Deeply Ingrained

Deeply Ingrained

Don’t judge a book by its cover – and don’t judge a tree by its bark. These artists look past surfaces to the patterns found within.
George Sawyer Rings

George Sawyer rings

Allen Brown

For Greg Klassen, making furniture “begins and ends with the beauty of a slab of wood” – and it shows. His River Collection is rooted in that deep appreciation for nature: inspired by the twisting Nooksack River near his studio in Washington state and made from trees sustainably harvested from its banks. 

Minneapolis jeweler George Sawyer uses the Japanese metalworking method of mokume gane – which involves fusing layers of colored metal – to make his stylish rings. Their extra-crisp lines are thanks to Sawyer’s signature end-grain technique, which orients the edges of the metal ribbons toward the ring’s surface, so the pattern runs through the thickness of the ring. 

As Mattia and Marco Salvadore demonstrate, one need not work in wood to channel its inner qualities. The brothers, sons of Murano glass artist Davide Salvadore, use traditional Venetian techniques to recreate grain in seductive glass. 

Daisy Kelly, of UK-based Day Design Co., imprints her Forest of Ceramics pieces with wood grain from local trees. The vases, tumblers, bowls, and pots come in an assortment of shapes and sizes – encouraging people to cultivate a little forest inside their home. 

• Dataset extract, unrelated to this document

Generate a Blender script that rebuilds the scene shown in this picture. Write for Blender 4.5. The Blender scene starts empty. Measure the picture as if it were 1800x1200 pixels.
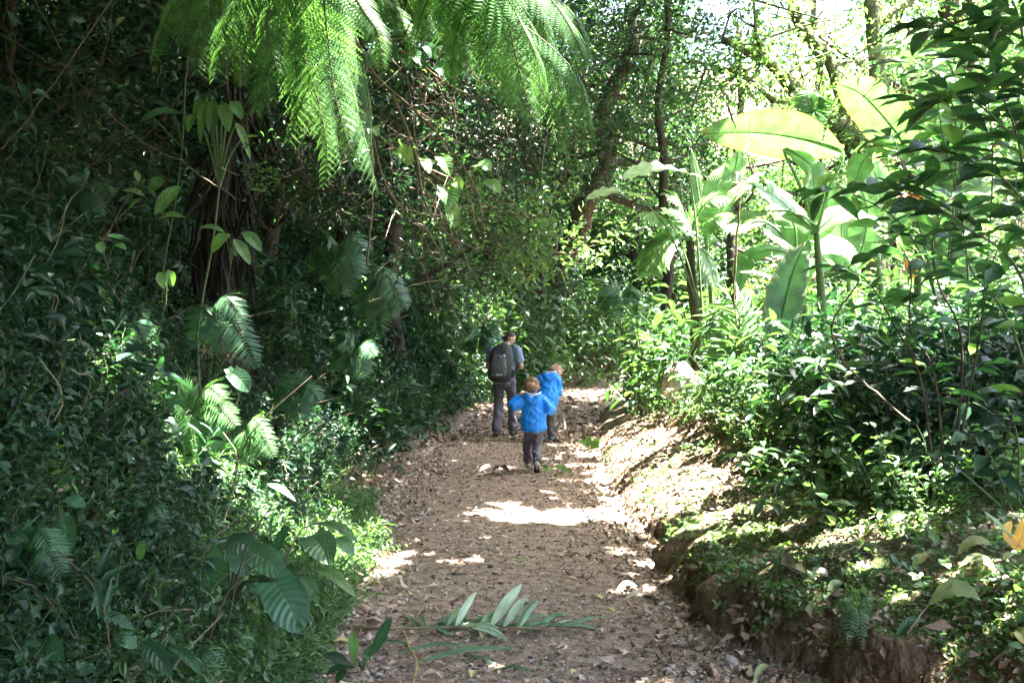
import bpy, math, colorsys
import numpy as np
from mathutils import Vector, Matrix
PI = math.pi
F = 1750.0
CAMZ = 1.5
SUN = np.array([0.33, 0.06, 0.94]); SUN /= np.linalg.norm(SUN)
scene = bpy.context.scene
col = scene.collection
MB = {}

def P(px, py, Y):
    return np.array([(px - 900) / F * Y, Y, CAMZ - (py - 600) / F * Y])

# ---------------------------------------------------------------- noise
_rt = np.random.default_rng(11).random((257, 257))
def vn(x, y, s, o=0):
    x = np.asarray(x, float) / s + 37.3 + o * 17.1; y = np.asarray(y, float) / s + 91.7 + o * 5.3
    xi = np.floor(x).astype(int); yi = np.floor(y).astype(int)
    fx = x - xi; fy = y - yi
    fx = fx * fx * (3 - 2 * fx); fy = fy * fy * (3 - 2 * fy)
    xi %= 256; yi %= 256
    a = _rt[xi, yi]; b = _rt[xi + 1, yi]; c = _rt[xi, yi + 1]; d = _rt[xi + 1, yi + 1]
    return (a * (1 - fx) + b * fx) * (1 - fy) + (c * (1 - fx) + d * fx) * fy - 0.5

# ---------------------------------------------------------------- terrain
PATH = np.array([(0, -12), (0, 5), (-0.08, 9), (-0.12, 12), (0.05, 16), (0.45, 21), (1.3, 26), (3.0, 30), (6, 33), (11, 35), (22, 37)], float)
def path_info(x, y):
    x = np.asarray(x, float); y = np.asarray(y, float)
    best = np.full(x.shape, 1e9); sd = np.zeros(x.shape); py = np.zeros(x.shape)
    for i in range(len(PATH) - 1):
        a = PATH[i]; b = PATH[i + 1]; d = b - a; L2 = d @ d
        t = np.clip(((x - a[0]) * d[0] + (y - a[1]) * d[1]) / L2, 0, 1)
        qx = a[0] + t * d[0]; qy = a[1] + t * d[1]
        dist = np.hypot(x - qx, y - qy)
        s = np.sign((d[0] * (y - qy) - d[1] * (x - qx)) + 1e-12)
        m = dist < best
        best = np.where(m, dist, best); sd = np.where(m, s * dist, sd); py = np.where(m, qy, py)
    return sd, py
def halfw(py): return np.interp(py, [0, 5, 9, 11.4, 15.4, 22, 30, 40], [1.02, 1.03, 1.12, 1.2, 1.35, 1.4, 1.5, 1.5])
def edges(x, y):
    sd, py = path_info(x, y)
    w = halfw(py)
    wl = w + 0.25 * vn(y, x * 0.3, 0.9, 1) + 0.1 * vn(y, x, 0.25, 2)
    wr = w + np.interp(py, [3.0, 3.6, 4.0, 4.4, 4.8, 5.5, 6], [1.5, 1.1, .72, .46, .22, .04, 0]) + np.clip((13 - py) / 5, .25, 1) * (0.24 * vn(y, 0 * x, 0.8, 3) + 0.12 * vn(y, x * 0, 0.22, 4))
    return sd - wl, -sd - wr, py
def H(x, y):
    x = np.asarray(x, float); y = np.asarray(y, float)
    eL, eR, py = edges(x, y)
    z = 0.05 * vn(x, y, 1.4) + 0.03 * vn(x, y, 0.35, 5) + 0.012 * vn(x, y, 0.1, 6) - 0.02
    e = np.maximum(eL, 0)
    S = 0.5 * ((e - 0.6) + np.sqrt((e - 0.6) ** 2 + 0.1)) - 0.5 * (-0.6 + math.sqrt(0.46))
    hl = 0.13 * e + 0.85 * S
    hl = np.where(hl > 5.5, 5.5 + (hl - 5.5) * 0.35, hl)
    hl = hl + np.minimum(e, 1.5) * (0.45 * vn(x, y, 1.8, 7) + 0.12 * vn(x, y, 0.5, 8))
    e = np.maximum(eR, 0)
    hs = np.interp(py, [2, 4, 6.4, 8, 10, 12, 16, 24, 30], [.30, .26, .20, .13, .09, .12, .12, .03, .01])
    k = np.interp(py, [2, 6, 8.5, 10, 13, 17, 22, 26], [.26, .26, .32, .60, .60, .30, .08, .04])
    st = np.clip(e / (0.17 + .12 * vn(y, x * 0, .35, 12)), 0, 1); st = st ** .8 * (1.9 - .9 * st)
    hr = hs * st + k * 1.7 * (1 - np.exp(-np.maximum(e - .05, 0) / 1.7)) + 0.05 * np.minimum(e, 8)
    hr = hr + np.minimum(e * 2, 1) * (0.16 * vn(x, y, 0.8, 9) + 0.06 * vn(x, y, 0.22, 10) + 0.04 * vn(x, y, 0.09, 13))
    return z + np.where(eL > 0, hl, 0) + np.where(eR > 0, hr, 0)
def Hn(x, y, d=0.15):
    hx = (H(x + d, y) - H(x - d, y)) / (2 * d); hy = (H(x, y + d) - H(x, y - d)) / (2 * d)
    n = np.stack([-hx, -hy, np.ones_like(hx)], -1)
    return n / np.linalg.norm(n, axis=-1, keepdims=True)
def G(x, y): return np.array([x, y, float(H(x, y))])

def lay(px, py, lift=0.0):
    """world point of the terrain seen at a pixel"""
    Y = np.linspace(2.5, 40, 3000); x = (px - 900) / F * Y; z = CAMZ - (py - 600) / F * Y
    i = np.argmax(H(x, Y) + lift >= z); return np.array([x[i], Y[i], float(H(x[i], Y[i])) + lift])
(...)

Why wood? Berlin artist Tilo Uischner explains it thusly: “It brings its own story into the picture; it reveals its character while you work with it and keeps its final secret till the moment when you apply the first layer of lacquer.” Wood’s warmth helps convey the subtle see-me-as-I-am quality that Uischner seeks to illustrate in his portraits, which combine marquetry and acrylics.